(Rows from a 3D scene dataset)
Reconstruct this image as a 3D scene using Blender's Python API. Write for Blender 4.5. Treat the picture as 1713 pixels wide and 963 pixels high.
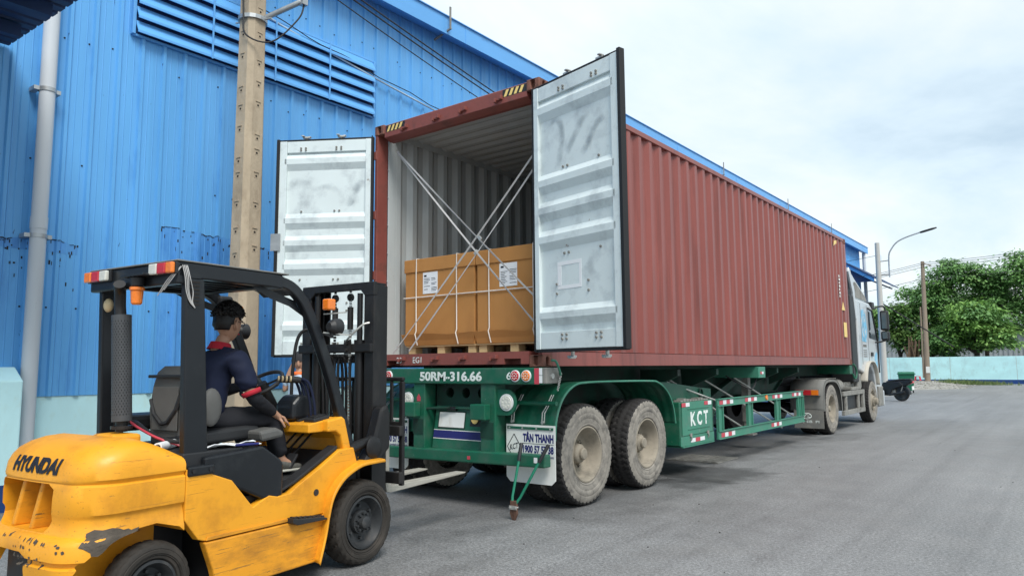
import bpy, bmesh, math, random
from mathutils import Vector, Matrix, noise as mnoise
R = math.radians
random.seed(7)
S = bpy.context.scene
COL = S.collection
for o in list(bpy.data.objects): bpy.data.objects.remove(o)

# ---------------- camera ----------------
cd = bpy.data.cameras.new('camera'); cam = bpy.data.objects.new('camera', cd); COL.objects.link(cam)
cd.sensor_width = 36.0; cd.lens = 1210.76/1713*36; cd.clip_start = .05; cd.clip_end = 3000
_r = Vector((0.7897324, 0.61340104, -0.00786744)); _u = Vector((0.07328857, -0.08160793, 0.99396626)); _f = Vector((-0.60905789, 0.78554396, 0.10940371))
cam.matrix_world = Matrix(((_r.x, _u.x, -_f.x, 4.0576), (_r.y, _u.y, -_f.y, -5.7009), (_r.z, _u.z, -_f.z, 1.4018), (0, 0, 0, 1)))
S.camera = cam

# ---------------- sky, sun, exposure ----------------
SUN_DIR = Vector((.58, -.36, .90)).normalized()      # towards the sun
W = bpy.data.worlds.new('World'); S.world = W; W.use_nodes = True
wn = W.node_tree.nodes; wl = W.node_tree.links; wn.clear()
def wnode(t, **k):
    n = wn.new(t)
    for a, b in k.items(): setattr(n, a, b)
    return n
wo = wnode('ShaderNodeOutputWorld'); wb = wnode('ShaderNodeBackground')
sky = wnode('ShaderNodeTexSky', sky_type='NISHITA', sun_disc=False)
sky.sun_elevation = math.asin(SUN_DIR.z); sky.sun_rotation = math.atan2(SUN_DIR.x, SUN_DIR.y)
sky.air_density = 1.0; sky.dust_density = 2.0; sky.altitude = 10
tc = wnode('ShaderNodeTexCoord'); sp = wnode('ShaderNodeSeparateXYZ'); wl.new(tc.outputs['Generated'], sp.inputs[0])
mz = wnode('ShaderNodeMath', operation='ABSOLUTE'); wl.new(sp.outputs['Z'], mz.inputs[0])
az = wnode('ShaderNodeMath', operation='ADD'); az.inputs[1].default_value = .16; wl.new(mz.outputs[0], az.inputs[0])
dx = wnode('ShaderNodeMath', operation='DIVIDE'); wl.new(sp.outputs['X'], dx.inputs[0]); wl.new(az.outputs[0], dx.inputs[1])
dy = wnode('ShaderNodeMath', operation='DIVIDE'); wl.new(sp.outputs['Y'], dy.inputs[0]); wl.new(az.outputs[0], dy.inputs[1])
cb = wnode('ShaderNodeCombineXYZ'); wl.new(dx.outputs[0], cb.inputs[0]); wl.new(dy.outputs[0], cb.inputs[1])
mp = wnode('ShaderNodeMapping'); mp.inputs['Scale'].default_value = (1.0, .55, 1); mp.inputs['Rotation'].default_value = (0, 0, .5); mp.inputs['Location'].default_value = (3.1, 1.7, 0)
wl.new(cb.outputs[0], mp.inputs[0])
n1 = wnode('ShaderNodeTexNoise'); n1.inputs['Scale'].default_value = .85; n1.inputs['Detail'].default_value = 7; n1.inputs['Roughness'].default_value = .56; n1.inputs['Distortion'].default_value = .35
wl.new(mp.outputs[0], n1.inputs['Vector'])
r1 = wnode('ShaderNodeValToRGB'); e = r1.color_ramp.elements          # cloud brightness
e[0].position = .34; e[0].color = (.36, .465, .55, 1); e[1].position = .62; e[1].color = (.70, .735, .745, 1)
m_ = r1.color_ramp.elements.new(.47); m_.color = (.53, .63, .69, 1)
wl.new(n1.outputs['Fac'], r1.inputs[0])
n2 = wnode('ShaderNodeTexNoise'); n2.inputs['Scale'].default_value = .5; n2.inputs['Detail'].default_value = 5
wl.new(mp.outputs[0], n2.inputs['Vector'])
r2 = wnode('ShaderNodeValToRGB'); e = r2.color_ramp.elements          # cover: how much of the blue is hidden
e[0].position = .32; e[0].color = (.80,)*3+(1,); e[1].position = .6; e[1].color = (.97,)*3+(1,)
wl.new(n2.outputs['Fac'], r2.inputs[0])
sk = wnode('ShaderNodeMix', data_type='RGBA', blend_type='MULTIPLY'); sk.inputs['Factor'].default_value = 1; wl.new(sky.outputs[0], sk.inputs['A']); sk.inputs['B'].default_value = (1, 1, 1, 1)
cl = wnode('ShaderNodeMix', data_type='RGBA', blend_type='MULTIPLY'); cl.inputs['Factor'].default_value = 1; wl.new(r1.outputs[0], cl.inputs['A']); cl.inputs['B'].default_value = (9.2, 9.2, 9.2, 1)
mx = wnode('ShaderNodeMix', data_type='RGBA'); wl.new(r2.outputs[0], mx.inputs['Factor']); wl.new(sk.outputs['Result'], mx.inputs['A']); wl.new(cl.outputs['Result'], mx.inputs['B'])
wl.new(mx.outputs['Result'], wb.inputs['Color']); wb.inputs['Strength'].default_value = .075
wl.new(wb.outputs[0], wo.inputs[0])
sd = bpy.data.lights.new('sun', 'SUN'); sun = bpy.data.objects.new('sun', sd); COL.objects.link(sun)
sd.energy = 1.5; sd.angle = R(25); sd.color = (1, .965, .91)
sun.rotation_euler = SUN_DIR.to_track_quat('Z', 'Y').to_euler(); sun.location = (0, 0, 30)
vs = S.view_settings; vs.view_transform = 'Standard'; vs.look = 'None'; vs.exposure = 1.2; vs.gamma = 1; vs.use_curve_mapping = False
S.render.engine = 'CYCLES'

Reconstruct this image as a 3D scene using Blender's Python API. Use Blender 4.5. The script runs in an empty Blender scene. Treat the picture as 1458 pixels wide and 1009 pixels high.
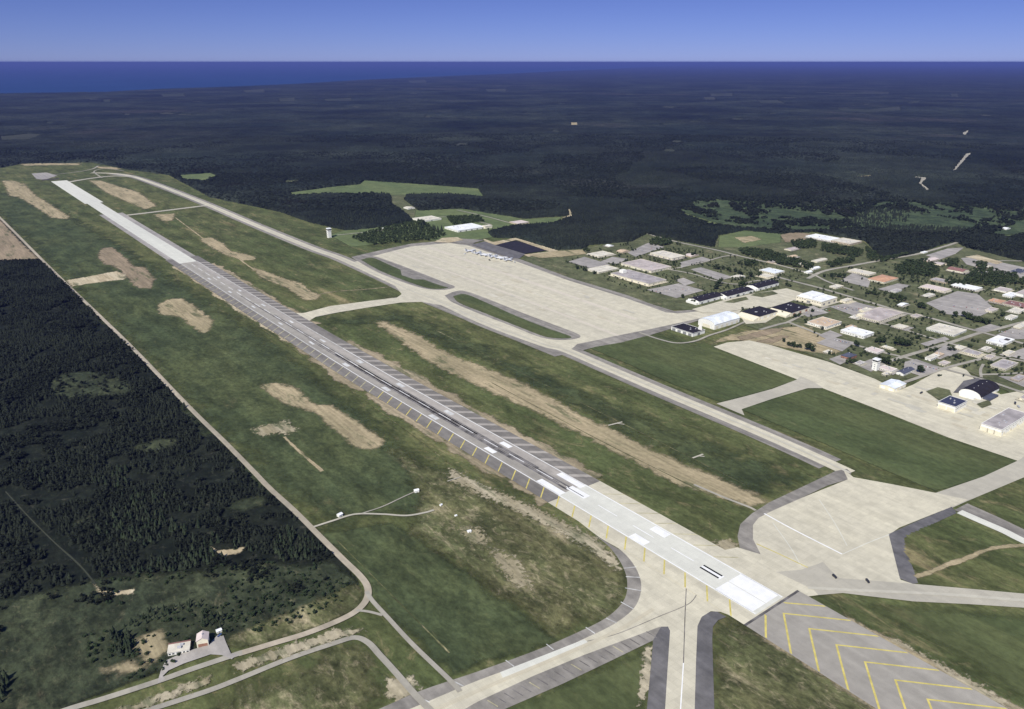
import bpy, bmesh, math, random
import numpy as np
from mathutils import Vector
from mathutils.geometry import tessellate_polygon

R = math.radians
random.seed(7); rng = np.random.default_rng(11)
scene = bpy.context.scene
col = scene.collection

# ------------------------------------------------------------------ camera
CAM_H = 535.5; FPX = 1134.0; W0, H0 = 1458.0, 1009.0; VPY = 88.0
PITCH = math.atan((H0/2 - VPY)/FPX)                 # below the level
cd = bpy.data.cameras.new("camera"); cam = bpy.data.objects.new("camera", cd); col.objects.link(cam)
cam.location = (0, 0, CAM_H); cam.rotation_euler = (R(90) - PITCH, 0, 0)
cd.sensor_width = 36.0; cd.lens = 36.0*FPX/W0; cd.clip_start = 1.0; cd.clip_end = 600000
scene.camera = cam

# ------------------------------------------------------------------ sky, sun, exposure
SUN_EL, SUN_AZ = R(45), math.atan2(-0.42, -0.91)    # azimuth clockwise from +Y of the direction towards the sun
world = bpy.data.worlds.new("World"); scene.world = world; world.use_nodes = True
nt = world.node_tree; nt.nodes.clear()
sky = nt.nodes.new("ShaderNodeTexSky"); sky.sky_type = 'NISHITA'; sky.sun_disc = False
sky.sun_elevation = SUN_EL; sky.sun_rotation = SUN_AZ
sky.altitude = 540; sky.air_density = 0.85; sky.dust_density = 0.0; sky.ozone_density = 6.0
# the lower air is a deep violet blue in the photograph: filter the sky by height above the horizon
tint = nt.nodes.new("ShaderNodeMix"); tint.data_type = 'RGBA'; tint.blend_type = 'MULTIPLY'; tint.inputs[0].default_value = 1
tc = nt.nodes.new("ShaderNodeTexCoord"); sx = nt.nodes.new("ShaderNodeSeparateXYZ"); ra = nt.nodes.new("ShaderNodeValToRGB")
nt.links.new(tc.outputs["Generated"], sx.inputs[0]); nt.links.new(sx.outputs["Z"], ra.inputs[0])
SKY_LOW, SKY_MID, SKY_HIGH = (0.280, 0.318, 0.66, 1), (0.268, 0.262, 0.515, 1), (0.72, 0.78, 1.0, 1)
ra.color_ramp.elements[0].position = 0.0; ra.color_ramp.elements[0].color = SKY_LOW
ra.color_ramp.elements[1].position = 0.5; ra.color_ramp.elements[1].color = SKY_HIGH
e = ra.color_ramp.elements.new(0.08); e.color = SKY_MID
nt.links.new(ra.outputs[0], tint.inputs[7])
bg = nt.nodes.new("ShaderNodeBackground"); bg.inputs[1].default_value = 0.10
out = nt.nodes.new("ShaderNodeOutputWorld")
nt.links.new(sky.outputs[0], tint.inputs[6]); nt.links.new(tint.outputs[2], bg.inputs[0]); nt.links.new(bg.outputs[0], out.inputs[0])
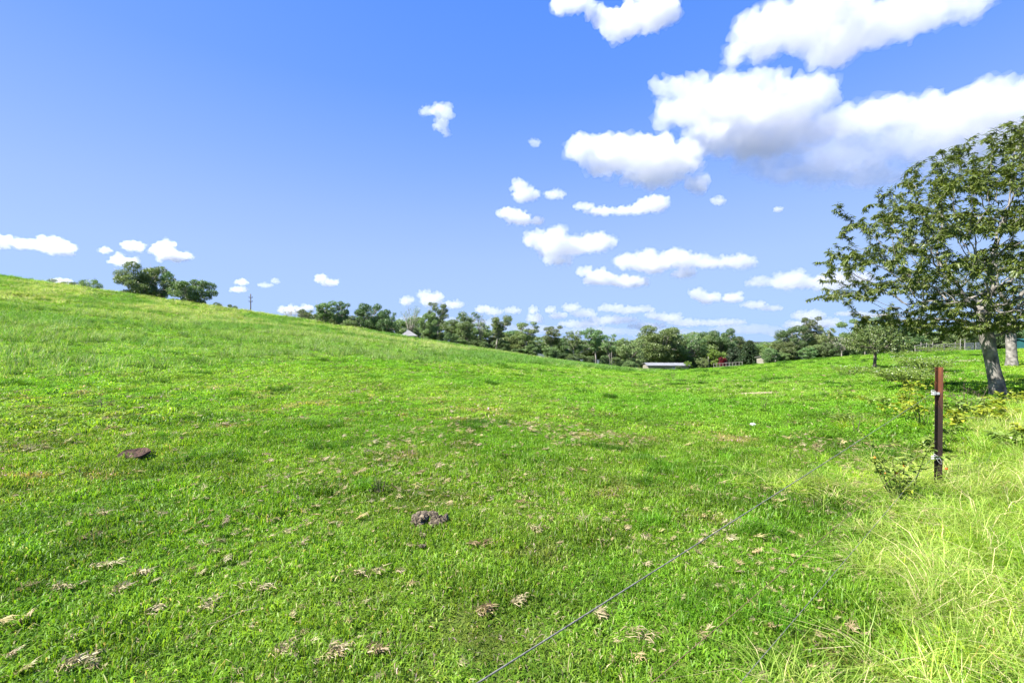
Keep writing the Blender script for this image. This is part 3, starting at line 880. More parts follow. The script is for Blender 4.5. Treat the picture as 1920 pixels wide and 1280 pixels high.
def other_trees():
    rng = np.random.default_rng(15)
    b = on_ground(1897, 686)
    Y = b.y; s = Y / F
    trunk = [px(1897, 689, Y), px(1897, 670, Y), px(1896, 650, Y), px(1895, 625, Y), px(1893, 600, Y)]
    pts = round_attr(rng, px(1930, 540, Y + 0.4), 150 * s, 130 * s, 95 * s, 2600, 31)
    broadleaf('spreading_tree', b, trunk, pts, M['tree_leaf'], M['bark'], 0.24, 0.26, 0.06, 6, rng, 0.3, 2.2, 0.5, 0.009,
              lambda p: 1 + 0.35 * math.exp(-max(p[2], 0) / 0.25), 'second grey trunked tree standing behind the large leaning one at the right edge', leaf_r=10)
    b = on_ground(1640, 691)
    Y = b.y; s = Y / F
    trunk = [px(1640, 693, Y), px(1640, 682, Y), px(1641, 672, Y), px(1641, 662, Y)]
    pts = np.concatenate([round_attr(rng, px(1643, 640, Y), 58 * s, 54 * s, 27 * s, 1800, 33, 0.42, -0.7), round_attr(rng, px(1640, 618, Y), 36 * s, 34 * s, 20 * s, 800, 35)])
    broadleaf('paddock_tree', b, trunk, pts, M['small_leaf'], M['bark_dark'], 0.085, 0.15, 0.05, 6, rng, 0.13, 1.0, 0.2, 0.0045,
              lambda p: 1 + 0.3 * math.exp(-max(p[2], 0) / 0.15), 'small round crowned tree alone on the open grass left of the post', leaf_r=10)
other_trees()

# ---- background trees: prototypes 10 m tall
def clump_tree(name, seed, trunk_h, lean, limbs, clumps, leaf, lm, bark, tr=0.2, spread=3.0, flatten=0.6, base_low=0.45, dens=1.0, bare=0.0):
    rng = np.random.default_rng(seed)
    mb = MB()
    top = np.array([lean, rng.normal(0, 0.3), trunk_h])
    trunk = [np.array([0, 0, -0.3]), np.array([lean * 0.2, 0, trunk_h * 0.35]), np.array([lean * 0.6, 0.05, trunk_h * 0.7]), top]
    mb.tube(trunk, [tr, tr * 0.85, tr * 0.7, tr * 0.55], 7)
    C = []
    for k in range(clumps):
        a = k * 2.399 + rng.normal(0, 0.4)
        q = (k + 0.5) / clumps
        rr = spread * math.sqrt(rng.uniform(0.05, 1)) * math.sin(math.pi * min(0.97, 0.25 + 0.72 * (1 - q))) ** 0.7
        z = 10 * (base_low + (0.93 - base_low) * q + rng.normal(0, 0.03))
        C.append(np.array([lean + rr * math.cos(a), rr * math.sin(a), z]))
    for k, c in enumerate(C):
        st = trunk[2] + (top - trunk[2]) * rng.uniform(-0.6, 1.0)
        st[2] = min(st[2], c[2] - 0.3)
        st[2] = max(st[2], trunk_h * 0.3)
        mid = st * 0.45 + c * 0.55 + np.array([0, 0, -0.35 + rng.normal(0, 0.25)])
        mb.tube([st, mid, c + np.array([0, 0, 0.1])], [tr * 0.42, tr * 0.26, 0.03], 4)
        for j in range(3):
            e = c + rng.normal(0, 0.8, 3)
            mb.tube([mid * 0.4 + c * 0.6, e], [tr * 0.16, 0.02], 3)
    tr_me = mb.mesh('trunk', True); tr_me.materials.append(bark)
    LC, sz, vv = [], [], []
    for c in C:
        R_ = rng.uniform(0.75, 1.35) * (spread / 3.0) ** 0.5
        n = int(330 * dens * R_ * R_ * (1 - bare))
        q = rng.normal(0, 1, (n, 3)); q /= np.linalg.norm(q, axis=1)[:, None]
        q *= rng.uniform(0.2, 1, (n, 1)) ** 0.45
        lump = fbm(q[:, 0] * 2 + seed + c[0], q[:, 2] * 2 + q[:, 1] * 2, seed, 2)
        q = q[lump > 0.40]
        LC.append(c + q * np.array([R_, R_, R_ * flatten])); vv.append(np.clip(rng.beta(2, 2, len(q)), 0, 1))
    LC = np.concatenate(LC); vv = np.concatenate(vv)
    n = len(LC)
    D = rng.normal(0, 1, (n, 3)); D[:, 2] -= 0.6
    U = rng.normal(0, 0.8, (n, 3)); U[:, 2] += 1
    cr = leaf_faces('crown', LC, D, U, leaf * rng.uniform(0.6, 1.3, n), leaf * 0.55 * rng.uniform(0.7, 1.3, n), vv, lm, 1)
    return tr_me, cr, spread + 1.0

def conifer(name, seed, layers, spread, lm, bark, gap=0.0, pw=0.8, leaf=0.5):
    rng = np.random.default_rng(seed)
    mb = MB(); mb.tube([(0, 0, -0.3), (0, 0, 5), (0, 0, 9.8)], [0.28, 0.16, 0.03], 6)
    LC, D, U = [], [], []
    for l in range(layers):
        q = l / layers
        z = 1.0 + 8.6 * q
        R_ = spread * (1 - q) ** pw * rng.uniform(0.85, 1.1) + 0.25
        nb = max(5, int(9 * (1 - q) + 5))
        for k in range(nb):
            a = 6.283 * k / nb + rng.normal(0, 0.2)
            L_ = R_ * rng.uniform(0.75, 1.15)
            e = np.array([math.cos(a) * L_, math.sin(a) * L_, z + L_ * rng.uniform(-0.12, 0.2)])
            mb.tube([(0, 0, z), e], [0.05, 0.015], 3)
            m = int(10 + 22 * L_)
            t = rng.uniform(0.15, 1, m)
            p = np.array([0, 0, z]) + (e - np.array([0, 0, z])) * t[:, None] + rng.normal(0, 0.13, (m, 3))
            LC.append(p); h = np.array([math.cos(a), math.sin(a), 0.2]) + rng.normal(0, 0.6, (m, 3)); D.append(h)
    LC = np.concatenate(LC); D = np.concatenate(D); n = len(LC)
    U = rng.normal(0, 0.4, (n, 3)); U[:, 2] += 1
    tr_me = mb.mesh('trunk', True); tr_me.materials.append(bark)
    cr = leaf_faces('crown', LC, D, U, leaf * rng.uniform(0.6, 1.3, n), leaf * 0.4 * rng.uniform(0.7, 1.3, n), rng.beta(2, 2, n), lm, 1)
    return tr_me, cr, spread

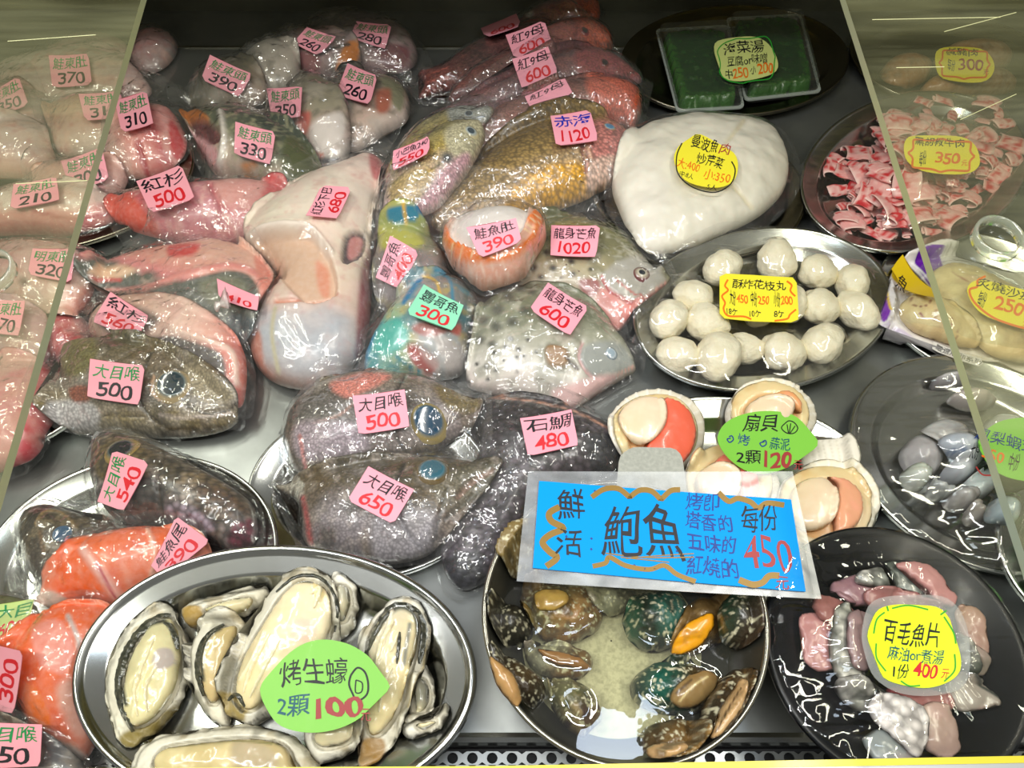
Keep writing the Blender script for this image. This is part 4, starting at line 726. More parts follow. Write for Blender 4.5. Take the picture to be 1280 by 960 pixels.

(Goal)
Take every line from the data above that holds "using" and copy it out.

(Output of the task)
Reconstruct this image as a 3D scene using Blender's Python API. Write for Blender 4.5. Treat the picture as 1713 pixels wide and 963 pixels high.
Reconstruct this image as a 3D scene using Blender's Python API. Use Blender 4.5. The script runs in an empty Blender scene. Treat the picture as 1458 pixels wide and 1009 pixels high.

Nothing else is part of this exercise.